Untuk HEV yang dikelompokkan dalam Pasal 27 akan mengerek naik tarif pajak PPnBM semula 7% menjadi 11%. Hal yang sama terjadi pada model mobil mild hybrid, antara lain yang awalnya bertarif 8% menjadi 12%.
“Ada fase 1, ada fase 2, jadi naiknya bukan 8-12%. Naiknya mungkin 3% dari 8% ke 12%, jadi jangan sampai ada salah pemahaman, 3-4% naiknya,” tuturnya.
Baca Juga
Adapun, untuk fase pertama PPnBM telah diterapkan melalui PP 74/2021. Untuk penerapan fase kedua setelah pabrik beroperasi, pihaknya masih perlu melakukan verifikasi dari rangkaian proses produksi HLI untuk memastikan penggunaan prekursor bahan baku baterai lokal sebagai bagian dari upaya hilirisasi nikel yang didorong pemerintah.

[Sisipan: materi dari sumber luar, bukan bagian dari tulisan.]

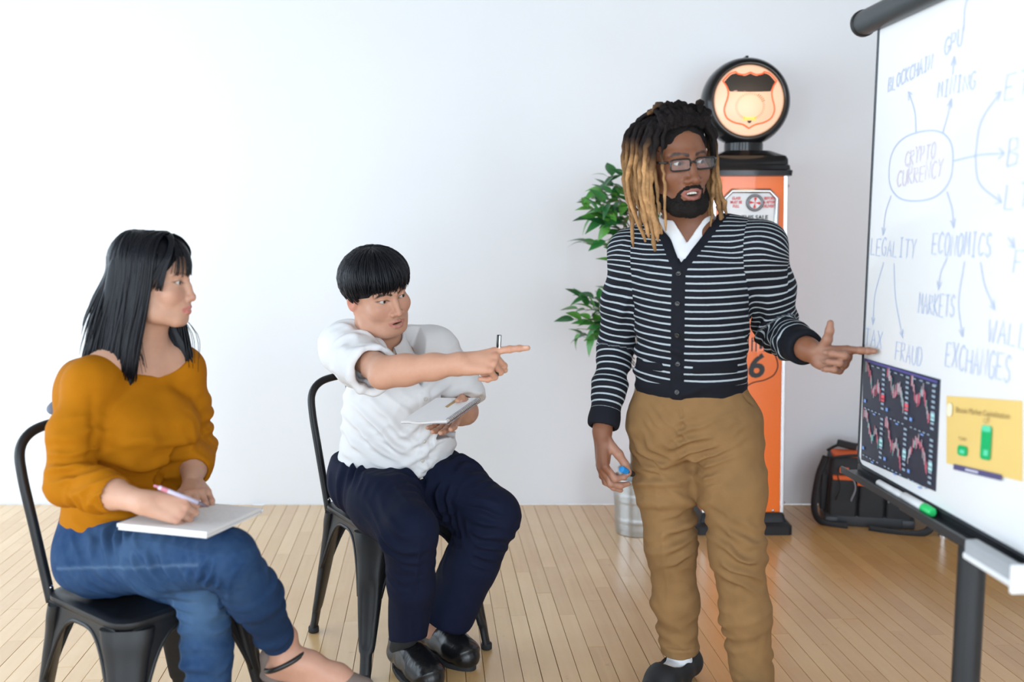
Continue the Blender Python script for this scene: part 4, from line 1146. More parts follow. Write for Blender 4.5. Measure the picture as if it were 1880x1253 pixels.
# ---- hand
FING = {'i': ((.0270, .086, .003), (.043, .026, .022)), 'm': ((.0075, .091, .005), (.047, .030, .023)), 'r': ((-.0120, .087, .003), (.043, .028, .023)), 'p': ((-.0300, .078, -.001), (.034, .021, .020))}
class Hand:
    """side +1 left, -1 right; distal = direction of the fingers, dorsal = back of the hand; curls in degrees"""
    def __init__(s, wrist, distal, dorsal, side, curls, thumb, scale=1.0, spread=(7, 1, -5, -12), tl=1.0):
        y = nz(distal); z = np.array(dorsal, float); z = nz(z - y * (z @ y)); x = np.cross(y, z) * side
        s.A = np.array([x, y, z]).T; s.o = np.array(wrist, float); s.k = scale; s.curls = curls; s.thumb = thumb; s.spread = spread; s.tl = tl; s.nails = []; s.tips = {}; s.joints = {}
    def P(s, q): return s.o + s.A @ (np.array(q, float) * s.k)
    def add(s, F):
        k = s.k
        for n_, sp in zip('imrp', s.spread):
            base, lens = FING[n_]; p = np.array(base); rr = {'i': 1, 'm': 1.03, 'r': .97, 'p': .86}[n_] * k
            F.cone(s.P((base[0] * .45, .004, 0)), s.P(base), .0165 * k, .0115 * rr, .012 * k, flat=(s.A[:, 2], .85))
            ang = 0.0; pts = [p]; rad = [.0106, .0094, .0084, .0072]
            for L_, c in zip(lens, s.curls[n_]):
                ang += R(c); spr = R(sp) * math.cos(ang)
                d = np.array((math.sin(spr) * math.cos(ang), math.cos(spr) * math.cos(ang), -math.sin(ang))); p = p + d * L_; pts.append(p)
            W = [s.P(q) for q in pts]
            F.chain(W, [r * rr for r in rad], .0035 * k)
            for j in (1, 2): F.ball(W[j], rad[j] * 1.05 * rr, .004 * k)
            nd = nz(np.cross(np.cross(W[3] - W[2], s.A[:, 2] if abs(nz(W[3] - W[2]) @ s.A[:, 2]) < .95 else -s.A[:, 1]), W[3] - W[2]))
            back = s.A @ np.array((0, math.sin(ang), math.cos(ang))); s.nails.append((W[3] * .75 + W[2] * .25 + back * .0072 * rr, back, nz(W[3] - W[2]), .0055 * rr)); s.tips[n_] = W[3]; s.joints[n_] = W
        F.cone(s.P((.014, .022, -.006)), s.P((.002, .070, -.004)), .019 * k, .017 * k, .012 * k)
        F.cone(s.P((-.016, .020, -.006)), s.P((-.022, .060, -.006)), .0165 * k, .013 * k, .012 * k)
        p = np.array((.020, .020, -.010)); W = [s.P(p)]
        for d, L_ in zip(s.thumb, (.044, .033, .027)): p = p + nz(d) * L_ * s.tl; W.append(s.P(p))
        F.chain(W, [.0160 * k, .0125 * k, .0108 * k, .0088 * k], .007 * k); s.tips['t'] = W[3]; s.joints['t'] = W
        nb = nz(np.cross(np.cross(W[3] - W[2], s.A[:, 0] + s.A[:, 2]), W[3] - W[2])); s.nails.append((W[3] * .8 + W[2] * .2 + nb * .0092 * k, nb, nz(W[3] - W[2]), .0068 * k))
    def paint(s, C, V, nailc, palm=None, knuck=(.90, .80, .78)):
        for c, b, d, r in s.nails:
            q = V - c; t = np.cross(b, d); e = np.sqrt(((q @ t) / (r * 1.0)) ** 2 + ((q @ d) / (r * 1.35)) ** 2 + ((q @ b) / .006) ** 2)
            m = 1 - sstep(e, .75, 1.05); C = C * (1 - m[:, None] * .8) + np.array(nailc) * (m[:, None] * .8)
        for n_ in 'imrp':
            for j in (0, 1, 2):
                m = np.exp(-(np.linalg.norm(V - s.joints[n_][j] - s.A[:, 2] * .006, axis=1) / .009) ** 2); C = C * (1 - m[:, None] * (1 - np.array(knuck)))
        if palm is not None:
            L = (V - s.o) @ s.A; m = sstep(-L[:, 2], .002, .012) * sstep(L[:, 1], -.01, .02) * (1 - sstep(np.linalg.norm(L, axis=1), .20, .24)); C = C * (1 - .75 * m[:, None]) + np.array(palm) * .75 * m[:, None]
        return C

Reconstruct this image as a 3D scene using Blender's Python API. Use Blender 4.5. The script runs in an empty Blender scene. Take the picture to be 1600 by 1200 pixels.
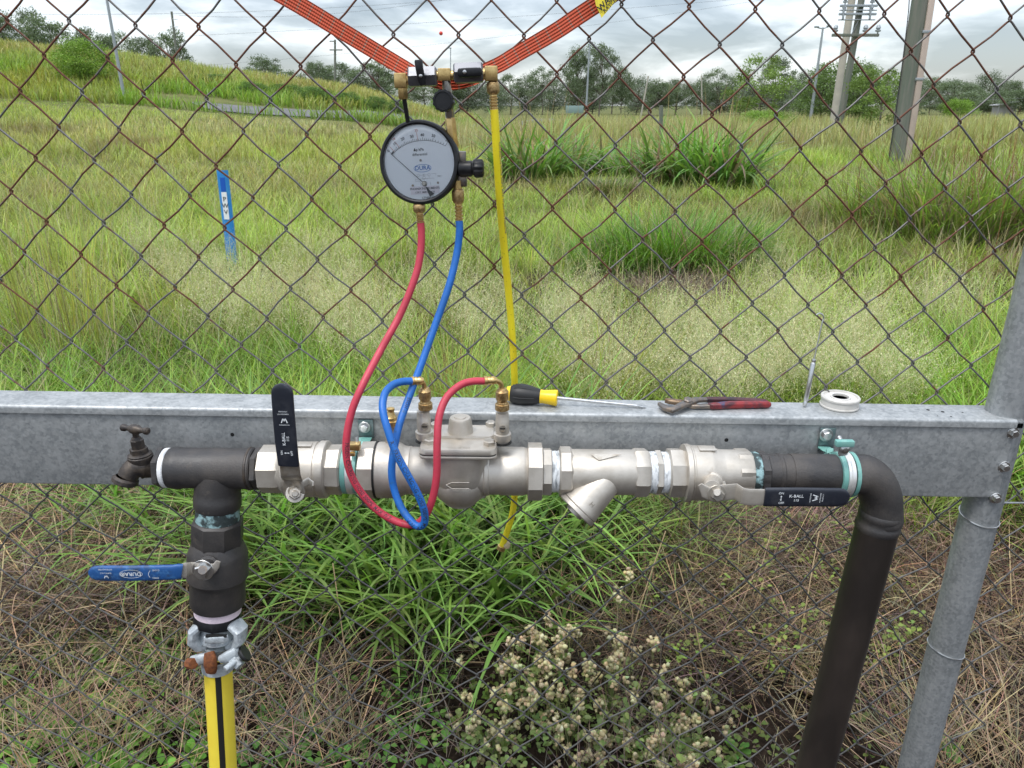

Lebih lanjut, Putu menerangkan usulan untuk kompensasi dari kenaikan PPnBM mobil hybrid juga akan diberikan melalui harmonisasi pajak untuk Low Carbon Emission Vehicle alias LCEV. Stimulus fiskal penting untuk dilakukan guna menjaga daya beli masyarakat.
“Di samping PPnBM itu kan banyak sekali komponennya, bea balik nama, kita harap bisa diturunkan, pajak ditanggung pemerintah, itu bisa menjadi kompensasi,” ujarnya.
Diberitakan sebelumnya, Putu juga menegaskan harmonisasi pajak untuk mobil renndah emisi dilakukan agar tidak kalah saing dengan Thailand. Terlebih, Thailand merupakan rival regional terdekat Indonesia yang memberikan insentif bagi seluruh teknologi mobil rendah emisi.